----- Dataset extract -----

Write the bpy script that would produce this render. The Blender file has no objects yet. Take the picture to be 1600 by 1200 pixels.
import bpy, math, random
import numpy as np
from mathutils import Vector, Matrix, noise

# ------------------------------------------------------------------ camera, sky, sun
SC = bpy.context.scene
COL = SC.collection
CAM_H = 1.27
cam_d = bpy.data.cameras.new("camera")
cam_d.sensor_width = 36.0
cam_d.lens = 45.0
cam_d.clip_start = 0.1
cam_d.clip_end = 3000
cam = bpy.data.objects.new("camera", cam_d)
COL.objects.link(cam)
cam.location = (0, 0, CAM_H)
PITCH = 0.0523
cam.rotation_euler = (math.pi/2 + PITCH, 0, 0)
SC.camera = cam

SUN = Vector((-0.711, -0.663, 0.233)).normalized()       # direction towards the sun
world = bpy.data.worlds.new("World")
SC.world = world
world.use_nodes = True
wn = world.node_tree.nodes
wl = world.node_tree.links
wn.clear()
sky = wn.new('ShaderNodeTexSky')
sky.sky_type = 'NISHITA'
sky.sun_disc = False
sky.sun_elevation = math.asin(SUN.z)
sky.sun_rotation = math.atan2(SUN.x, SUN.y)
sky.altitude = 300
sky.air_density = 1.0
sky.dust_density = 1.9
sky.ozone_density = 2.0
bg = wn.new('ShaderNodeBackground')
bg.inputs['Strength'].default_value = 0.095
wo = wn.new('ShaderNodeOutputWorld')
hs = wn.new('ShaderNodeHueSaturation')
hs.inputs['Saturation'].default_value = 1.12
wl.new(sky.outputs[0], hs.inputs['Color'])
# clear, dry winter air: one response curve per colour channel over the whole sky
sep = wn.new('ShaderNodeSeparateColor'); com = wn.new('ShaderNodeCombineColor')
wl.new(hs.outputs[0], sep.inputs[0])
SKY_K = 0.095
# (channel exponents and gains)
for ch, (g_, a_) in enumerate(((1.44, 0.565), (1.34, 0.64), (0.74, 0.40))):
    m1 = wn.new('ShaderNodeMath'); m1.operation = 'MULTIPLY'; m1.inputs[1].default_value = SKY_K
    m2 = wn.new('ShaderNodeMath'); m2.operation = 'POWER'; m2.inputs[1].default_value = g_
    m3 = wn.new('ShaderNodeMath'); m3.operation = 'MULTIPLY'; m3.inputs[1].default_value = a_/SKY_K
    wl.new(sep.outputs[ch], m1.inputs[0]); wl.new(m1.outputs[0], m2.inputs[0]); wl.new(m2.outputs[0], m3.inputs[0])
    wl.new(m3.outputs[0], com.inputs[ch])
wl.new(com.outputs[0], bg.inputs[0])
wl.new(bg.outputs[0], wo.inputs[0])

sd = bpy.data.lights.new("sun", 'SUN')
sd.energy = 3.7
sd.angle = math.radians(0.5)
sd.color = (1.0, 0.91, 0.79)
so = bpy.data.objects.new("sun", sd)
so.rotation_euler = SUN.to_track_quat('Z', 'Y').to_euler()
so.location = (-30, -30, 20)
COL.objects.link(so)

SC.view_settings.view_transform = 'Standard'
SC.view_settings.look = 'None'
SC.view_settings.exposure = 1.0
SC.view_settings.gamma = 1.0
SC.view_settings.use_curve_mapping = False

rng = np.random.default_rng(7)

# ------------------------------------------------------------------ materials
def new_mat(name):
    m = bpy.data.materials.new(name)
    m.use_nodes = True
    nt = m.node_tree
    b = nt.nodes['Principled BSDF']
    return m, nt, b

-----

→ What is asked:
Print only the lines from the top of the data above down to the line holding "SC.camera = cam", inclusive.

→ Response to this exercise:
Write the bpy script that would produce this render. The Blender file has no objects yet. Take the picture to be 1600 by 1200 pixels.
import bpy, math, random
import numpy as np
from mathutils import Vector, Matrix, noise

# ------------------------------------------------------------------ camera, sky, sun
SC = bpy.context.scene
COL = SC.collection
CAM_H = 1.27
cam_d = bpy.data.cameras.new("camera")
cam_d.sensor_width = 36.0
cam_d.lens = 45.0
cam_d.clip_start = 0.1
cam_d.clip_end = 3000
cam = bpy.data.objects.new("camera", cam_d)
COL.objects.link(cam)
cam.location = (0, 0, CAM_H)
PITCH = 0.0523
cam.rotation_euler = (math.pi/2 + PITCH, 0, 0)
SC.camera = cam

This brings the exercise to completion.